◆ **EXERCISE BRIEF**: Repeat the listing in full, exactly as it stands.

◆ **INPUT RECORDS**:

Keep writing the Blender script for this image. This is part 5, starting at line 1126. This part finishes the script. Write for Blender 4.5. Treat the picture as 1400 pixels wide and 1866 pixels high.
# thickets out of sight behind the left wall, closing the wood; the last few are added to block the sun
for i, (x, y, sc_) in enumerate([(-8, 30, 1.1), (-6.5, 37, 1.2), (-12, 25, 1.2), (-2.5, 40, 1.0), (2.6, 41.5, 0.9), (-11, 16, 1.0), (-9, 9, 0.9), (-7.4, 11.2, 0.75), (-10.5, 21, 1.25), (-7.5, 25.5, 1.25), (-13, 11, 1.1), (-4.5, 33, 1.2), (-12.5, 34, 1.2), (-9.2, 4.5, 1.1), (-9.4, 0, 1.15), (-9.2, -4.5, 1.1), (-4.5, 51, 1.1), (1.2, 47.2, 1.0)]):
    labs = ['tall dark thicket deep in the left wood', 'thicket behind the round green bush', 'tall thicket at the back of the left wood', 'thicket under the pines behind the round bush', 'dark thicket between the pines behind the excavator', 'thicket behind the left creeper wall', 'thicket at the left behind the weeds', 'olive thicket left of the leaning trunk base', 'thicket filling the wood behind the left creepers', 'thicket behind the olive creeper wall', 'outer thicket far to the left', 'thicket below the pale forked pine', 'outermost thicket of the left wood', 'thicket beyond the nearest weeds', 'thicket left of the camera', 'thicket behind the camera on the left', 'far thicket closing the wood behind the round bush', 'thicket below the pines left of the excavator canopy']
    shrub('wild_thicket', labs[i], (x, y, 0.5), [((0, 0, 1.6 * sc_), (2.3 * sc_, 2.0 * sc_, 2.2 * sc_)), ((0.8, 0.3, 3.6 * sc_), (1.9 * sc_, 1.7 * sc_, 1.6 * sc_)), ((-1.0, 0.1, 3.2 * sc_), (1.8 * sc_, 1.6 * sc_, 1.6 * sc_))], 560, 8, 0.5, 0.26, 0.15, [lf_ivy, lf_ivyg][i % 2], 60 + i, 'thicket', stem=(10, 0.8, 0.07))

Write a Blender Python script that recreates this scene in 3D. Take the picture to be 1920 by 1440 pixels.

◆ **ANSWER TO THIS EXERCISE**:
Keep writing the Blender script for this image. This is part 5, starting at line 1126. This part finishes the script. Write for Blender 4.5. Treat the picture as 1400 pixels wide and 1866 pixels high.
# thickets out of sight behind the left wall, closing the wood; the last few are added to block the sun
for i, (x, y, sc_) in enumerate([(-8, 30, 1.1), (-6.5, 37, 1.2), (-12, 25, 1.2), (-2.5, 40, 1.0), (2.6, 41.5, 0.9), (-11, 16, 1.0), (-9, 9, 0.9), (-7.4, 11.2, 0.75), (-10.5, 21, 1.25), (-7.5, 25.5, 1.25), (-13, 11, 1.1), (-4.5, 33, 1.2), (-12.5, 34, 1.2), (-9.2, 4.5, 1.1), (-9.4, 0, 1.15), (-9.2, -4.5, 1.1), (-4.5, 51, 1.1), (1.2, 47.2, 1.0)]):
    labs = ['tall dark thicket deep in the left wood', 'thicket behind the round green bush', 'tall thicket at the back of the left wood', 'thicket under the pines behind the round bush', 'dark thicket between the pines behind the excavator', 'thicket behind the left creeper wall', 'thicket at the left behind the weeds', 'olive thicket left of the leaning trunk base', 'thicket filling the wood behind the left creepers', 'thicket behind the olive creeper wall', 'outer thicket far to the left', 'thicket below the pale forked pine', 'outermost thicket of the left wood', 'thicket beyond the nearest weeds', 'thicket left of the camera', 'thicket behind the camera on the left', 'far thicket closing the wood behind the round bush', 'thicket below the pines left of the excavator canopy']
    shrub('wild_thicket', labs[i], (x, y, 0.5), [((0, 0, 1.6 * sc_), (2.3 * sc_, 2.0 * sc_, 2.2 * sc_)), ((0.8, 0.3, 3.6 * sc_), (1.9 * sc_, 1.7 * sc_, 1.6 * sc_)), ((-1.0, 0.1, 3.2 * sc_), (1.8 * sc_, 1.6 * sc_, 1.6 * sc_))], 560, 8, 0.5, 0.26, 0.15, [lf_ivy, lf_ivyg][i % 2], 60 + i, 'thicket', stem=(10, 0.8, 0.07))

Write a Blender Python script that recreates this scene in 3D. Take the picture to be 1920 by 1440 pixels.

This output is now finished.